Touchpad — In addition to the overheating issue, the touchpad somehow feels awkward to use. That may just be the part of me that hates change speaking up. But it also seems to have sensitivity issues – I cannot draw a large object. It comes out as a series of smaller ones as if it thinks I am clicking several times. As a graphics designer, this is not acceptable. I tried adjusting the sensitivity with no luck.

Keyboard — I was very excited about my first back-lit keyboard. But it too has turned into a disappointment. It took me a while to figure out how to adjust the backlight brightness.

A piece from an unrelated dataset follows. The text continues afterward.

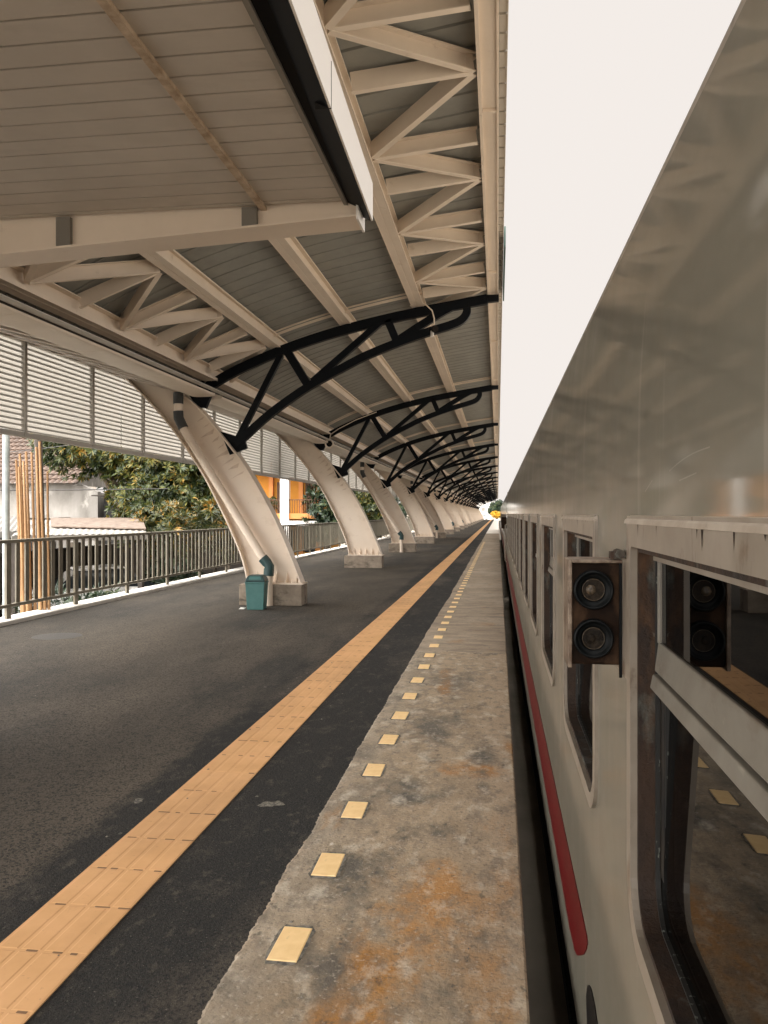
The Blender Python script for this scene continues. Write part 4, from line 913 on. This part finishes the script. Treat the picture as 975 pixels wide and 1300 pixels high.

And I didn’t appreciate media taking priority over function-keys by default. (meaning if you want to use F5 to refresh your page, you had to hold down the Fn while you hit F5. … Otherwise it would do something like adjust your screen brightness.) This can easily be switched in the Bios. But not everybody is comfortable with making changes in Bios.

The biggest disappointment in my keyboard has been how cheap it feels. If I push a key hard enough to type a character, the whole keyboard bows down! Several keys also squeak as if they need some WD-40. (Please, do not take this as a suggestion to spray your own keyboard!)

Media Card Reader — I use SD cards on an almost daily. I am very sad to say that the media card in my Dell Studio 1555 just doesn’t fit right. – It is hard to put my SD cards in and hard to get them out. Makes me think of when I was a kid and several off-brand blocks got mixed in with my legos. They looked like they should work. And once put together they did their job well. But they didn’t really “fit.”

USB — Yet another thing that just doesn’t fit. … The USB port on the right side of my computer works fine. I use it every day. But the USB and the USB/eSATA combo port on the left are both very tight. I am afraid my devices would get broken if I tried to use these ports on a regular basis. For the time being, I have inserted a hub so that I’m not constantly fighting to plug and unplug stuff.

Minor Annoyances / Words to the wise

Slot Load DVD — You cannot use specially sized or shaped discs in slot load DVD/CD/Bluray players. Also, after changing the bios so that I have to hold down Fn to use my media keys, holding down Fn while you push the eject key does nothing. Just push the eject key by itself. – This seems kind of backwards and it took me several minutes to figure out how to get a disc out. (Eject key is located on the keyboard, right after F12)

Also, this laptop does not come with the standard lights to tell you if the caps, wifi, and Bluetooth are on or if the hard drive is in use. You can still check the status of all except the hard drive on your task bar.

In Dell’s defense, they did offer to replace my new with another Studio 1555. But I see that several others people have the same complaints as me. At this point, I fear that a replacement would suffer many of the same design flaws. So, I will wait a year or two and see if they come out with a better design for the Studio series.